Marketing and Space Control: The Invisible Battle for Consumer Attention
Every day, you are surrounded by marketing that has carefully controlled the space around you. The relationship between marketing and space control is simple: whoever controls the physical or digital space controls what you see, think, and buy.
Physical Space Control
In grocery stores, brands pay for eye-level shelf placement. The most expensive products sit at your natural line of sight. Cheap brands go on bottom shelves where you must bend down to see them¹. Coca-Cola and Pepsi fight for exclusive pouring rights at restaurants and stadiums—controlling what drink you can even order². This is space control marketing.
Digital Space Control
Online, the battle is even more aggressive. Google controls search results space. Facebook controls your newsfeed space. Amazon controls product listing space. Companies pay billions to occupy the first position—the space your eyes hit before anywhere else³. Pop-up ads, suggested videos, and sponsored posts are all space control tactics designed to capture your attention before organic content can.
Why It Matters
Space control marketing works because humans are cognitive misers—we take the easiest path. If a product is easiest to see, reach, or click, we choose it.
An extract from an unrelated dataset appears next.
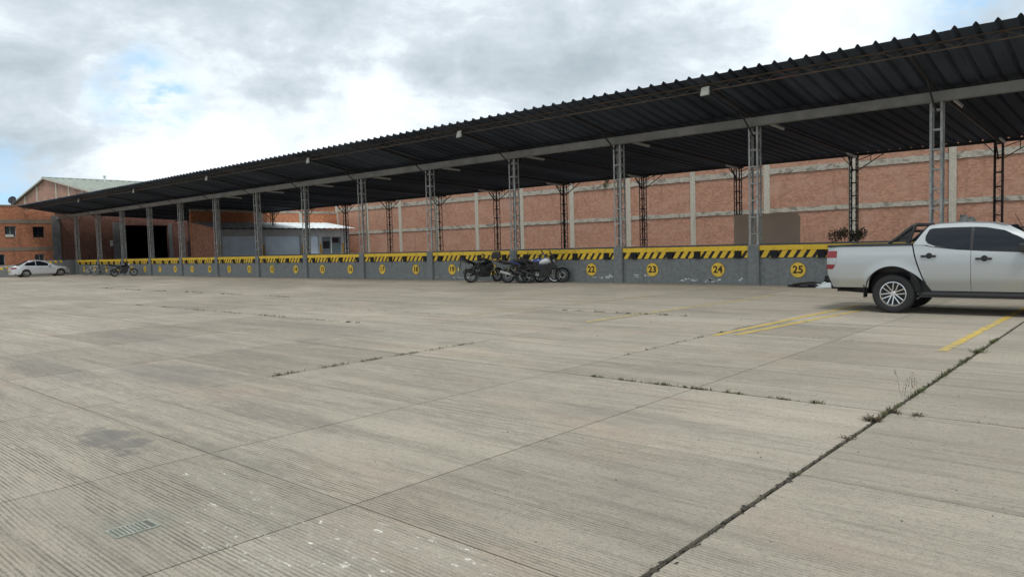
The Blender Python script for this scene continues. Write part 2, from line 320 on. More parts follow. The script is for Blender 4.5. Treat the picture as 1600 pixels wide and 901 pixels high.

The marketer who controls space does not need to convince you; they just need to be there first.
The most powerful brands do not shout louder. They simply own the space you already occupy.
Footnotes
[1] Underhill, Paco. Why We Buy: The Science of Shopping. Simon & Schuster, 1999.
[2] Knopper, Steve. "The Cola Wars: A History of Competitive Space Control." Rolling Stone, 2021.
[3] Zuboff, Shoshana. The Age of Surveillance Capitalism. PublicAffairs, 2019.